General Education Assessment

Assessment of Courses

The General Education Program identifies particular courses offered by academic departments to be listed in Distribution Areas and in Natural Sciences. Students choose to take one course from each Distribution Area and two courses from Natural Sciences as part of the General Education Program’s graduation requirements. The Undergraduate Curriculum Committee certifies the list of courses in these areas.

In order to be listed in a Distribution Area or as a Natural Science, courses offered by academic departments must meet a series of curricular standards set by the Undergraduate Curriculum Committee. Furthermore, the listed courses are designed to meet the learning goals of each area. The lists are reviewed every three years and courses are recertified or not and new courses are certified.

The following description was provided to department chairs by the Chair of the Undergraduate Curriculum Committee on September 28, 2009:

Distribution courses are 100- and 200- level courses without prerequisites that have full-time staffing and meet at least three of the following skills development criteria:

      1. writing intensive assignments
      2. oral expression
      3. scientific literacy
      4. critical thinking, including artistic analysis
      5. data analysis/quantitative reasoning
      6. library/database/information literacy

Distribution courses must also satisfy the content objectives and goals of one of the following seven areas.

Area 1: Individuals and Society. A systematic study of individuals, their impact on society, society’s impact on them how individuals are constituted within a social context. Goal: To introduce students to modes of inquiry and systematic ways of thinking about individuals and their positions in societies.

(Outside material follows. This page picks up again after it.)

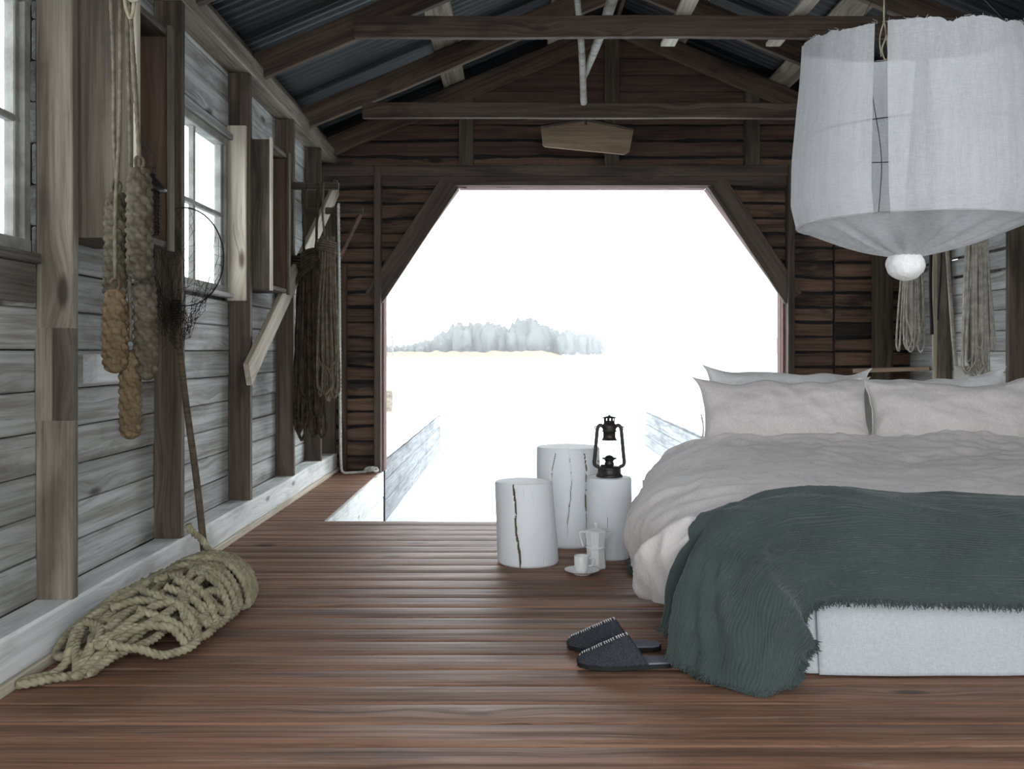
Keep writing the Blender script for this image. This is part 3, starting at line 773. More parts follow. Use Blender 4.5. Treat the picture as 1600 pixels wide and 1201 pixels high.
G2 = G+NN*(fold)[..., None]
bv = BVHTree.FromPolygons([tuple(p) for p in D2.reshape(-1, 3)], [tuple(q) for q in grid_faces(NU, NV).tolist()])
sgn = 1 if grid_normals(D2)[NV//2, NU//2, 2] > 0 else -1
def push(Gx, off):
    for j in range(TV):
        for i in range(TU):
            p = Vector(Gx[j, i]); hit = bv.find_nearest(p, .06)
            if hit[0] is not None and p.z > .05:
                nrm = hit[1]*sgn; dd = (p-hit[0]).dot(nrm)
                if dd < off: Gx[j, i] = p+nrm*(off-dd)
            if Gx[j, i, 2] < .008: Gx[j, i, 2] = .008
for rep in range(3):
    push(G2, .010)
    for _ in range(3):
        G2[1:-1, 1:-1] = (G2[1:-1, 1:-1]*2+G2[:-2, 1:-1]+G2[2:, 1:-1]+G2[1:-1, :-2]+G2[1:-1, 2:])/6
push(G2, .008)
N3 = grid_normals(G2); N3 = -N3 if flip else N3
G3 = G2+N3*rib[..., None]; G3[..., 2] = np.maximum(G3[..., 2], .006)
throw = empty('throw', (1.2, 2.9, 0), label='crinkled dark green muslin throw with frayed edges across the foot of the bed', cat='throw')
th_ = cloth_sheet('throw_cloth', G3 if not flip else G3, W['throw'], None, .0025)
if flip: th_.data.flip_normals()
put(th_, throw)
def fringe(edge, outdir, n, ln, name='fringe'):
    ps = []; n = int(n*1.5); L = len(edge)
    for k in range(n):
        t = k/(n-1)*(L-1); i = int(min(t, L-2)); p = edge[i]+(edge[i+1]-edge[i])*(t-i); o = outdir[i]
        d = np.array(o)+rng.normal(0, .35, 3); d /= np.linalg.norm(d); l = ln*rng.uniform(.5, 1.25)
        side_ = np.cross(d, rng.normal(0, 1, 3)); side_ /= np.linalg.norm(side_)+1e-9
        pts = [p-d*.004, p+d*l*.5+side_*l*.15, p+d*l+side_*l*.1*rng.normal()]
        pts = [np.array([q[0], q[1], max(q[2], .004)]) for q in pts]
        ps.append(tube(pts, [.002, .0018, .0008], 3, cap=False))
    v, f = join(ps); o = mesh_obj(name, v, f, W['throw']); put(o, throw); tag(o, kind='stuff'); return o
down = lambda e, ax: [(G3[0, 0]-G3[0, 0])+v_ for v_ in e]
e1 = G3[-1]; d1 = G3[-1]-G3[-6]; d1 /= np.linalg.norm(d1, axis=1)[:, None]; fringe(e1, d1, 1300, .022)
e2 = G3[:, 0]; d2 = G3[:, 0]-G3[:, 5]; d2 /= np.linalg.norm(d2, axis=1)[:, None]; fringe(e2, d2, 900, .020)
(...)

 Area 2: Socio-Political Structures. A systematic study of the organizations, institutions and systems of society. Goal: To introduce students to typical modes of inquiry and a systematic way of thinking about the organizations and institutions of society.

 Area 3: Literature.  Close readings of literary texts. Goal: To increase students’ understanding and appreciation of literature.

Area 4: The Arts. Introduction to art, music, dance, or theatre and the terminology, techniques, or tools of each. Goal:  To familiarize students with a medium of creative/artistic expression and enable them to participate actively in individual aesthetic and creative experiences.

Area 5: Comparative Culture. Systematic ways of thinking about similarities and differences among cultures. Goal: To develop students’ understanding and appreciation of cultural dynamics from a comparative perspective. 

Area 6:  Historical Studies. A systematic study of the way historians and other scholars interpret the past through documents, artifacts, and other primary source materials to understand the past and the present in historical context. Goal: To develop students’ reading, critical thinking, and writing by locating and evaluating traditional and Internet sources, forming an interpretation based on these sources, and communicating one’s ideas and conclusions orally and in writing. Also, to encourage students’ understanding of and critical thinking about major events, ideas, institutions, personalities, and changes of the past.

Area 7: Knowledge, Self, and Values. The critical examination of systematic ways of conceiving the world through myth, politics, religion, morality, logic, and philosophy. Goal:  To develop an ability to reflect critically on systematic modes of thought.